[clug] Re CO2 footprint of Searches: Storm in A Tea Cup or Deep Green Issue?

Robert Edwards bob at cs.anu.edu.au
Tue Sep 8 18:20:10 MDT 2009


Wesley Bruce wrote:
> Its not that big a problem. Several people have been across the problem
> for years and new super efficient servers, etc are being built and
> deployed. Like everything the process is slowed down by the current bust
> {read Ron Pauls 'End the FED' on that one}. 
> 
> The Rocky Mountains Institute has built a super lean server.
> http://www.rmi.org/sitepages/pid535.php
> 
> Other projects include. Putting the server beside a powerstation so the
> waste heat from the powerstation can drive the coolers directly. Russia,
> Greenland and Nunavut are building passive cooled systems in the high
> arctic. 
> Putting the server farm in a swimming pool complex has also worked in
> Europe. There the computers heat the pool, the Pool is cooled passively
> by high evaporation in summer. 
> 
> I've also looked at Server sky http://server-sky.com/
> Its a very cute solution of putting the servers in outer space on
> micro-swarm-sats. There they chill down to a few degrees C in the sun,
> which powers them, and chill to cryogenic temperatures in the earths
> shadow. If server sky works its truly global giving super data and
> storage to both first world and the third world equally. Its an open
> source project.  
> Some boffins are working on computers that run hot using a variant of
> the old valve circuits at the micro scale in vacuum. These need to be
> heated to work and by combining them with systems that need to dump the
> same waste heat they compliment each other. 
> I've also heard of some NASA boffins that are designing electronics that
> run just fine at 800 C, they want to send robots to Venus that last
> longer than six minutes on the surface. Some computers like it hot.
> 
> I may not know much about linux but energy is my game.
>  

Seems to me that this discussion has moved to focussing (again) on the
data center, which is a reasonably well-understood problem. But Steve
also asked the question about all the internet infrastructure to get
your bits to/from the Arctic circle/space/Montreal etc.
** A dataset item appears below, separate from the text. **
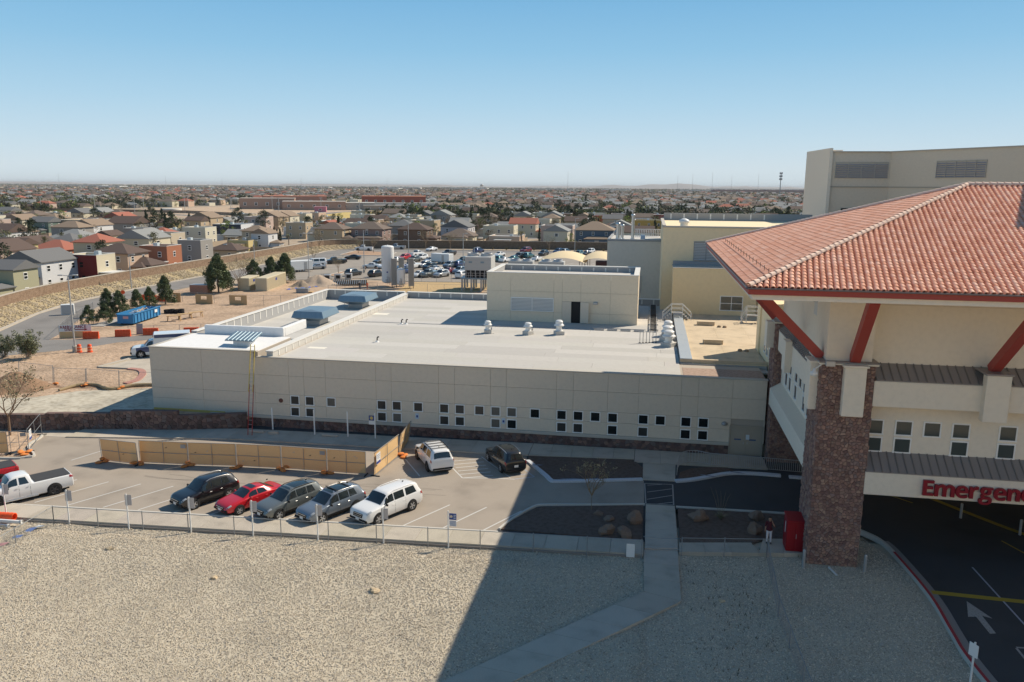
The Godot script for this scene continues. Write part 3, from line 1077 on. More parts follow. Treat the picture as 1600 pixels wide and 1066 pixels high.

I have been asking this same question for some years now but there
doesn't appear to be a lot of research results into this area. How
much does it _really_ cost in energy terms to get me a gigabyte of
data from a data center in Iceland vs. one in Canberra?

What about the "subscriber loop"/"last km"? Do some ISPs use "greener"
DSLAMs than others? Is TransACT's VDSL network more or less "green"
than iiNet or Internodes DSLAM stacks? Will the National Broadband
network with fibre to the home use more or less energy per gigabyte
delivered? What about the various 3G data technologies? And what
efforts are being made to make this final link more energy efficient?

Anybody got any good references?

Cheers,

Bob Edwards.

> 
> 
>> Apropos the search for a Green Laptop.
>> Mentioned on Lateline this week.
>>
>> "0.2g" per (google) search.
>>
>> BBC
>> <http://news.bbc.co.uk/2/hi/technology/7823387.stm>
>>
>> Google
>> <http://googleblog.blogspot.com/2009/01/powering-google-search.html>
>>
>> TechNewsWorld - 7g or 0.2g. 35KJ (10Wh) or 1KJ (0.3Wh) per search?
>> <http://www.technewsworld.com/story/Harvard-Prof-Sets-Record-Straight-on-Internet-Carbon-Study-65794.html>
>>
>> Harvard University physicist Alex Wissner-Gross,
>> "who manages the Web site CO2stats.com"
>> <http://www.co2stats.com/>
>>
>>
>>
>> I would've thought that server side was only a small part of the
>> equation... Backbones, transoceanic fibre, routers/switches, ISP's,
>> billing systems, ADSL, DSLAM's and your little old Desktop or Laptop
>> chugging away filling "black balloons" (according to the Adverts)
>>
>> IIRC, datacentres account for some very significant percentage of
>> power
>> used in Silicon Valley... [facts, anyone?]
>>
>> Average household electricity consumption is ~18kWh/day (67MJ/day).
>> In 2020 projected IT equipment use 3.2% residential electricity.
>>
>> Environment Australia:
>> "ENERGY USE IN THE AUSTRALIAN RESIDENTIAL SECTOR 1986 ? 2020"
>> <http://www.environment.gov.au/settlements/energyefficiency/buildings/publications/energyuse.html>
>>
>>
>>
>> And what we know for sure:
>>
>>   Linux produces less CO2 :-)
>>
>>
>>
>> Hug the Planet, get a Penguin on your Desktop!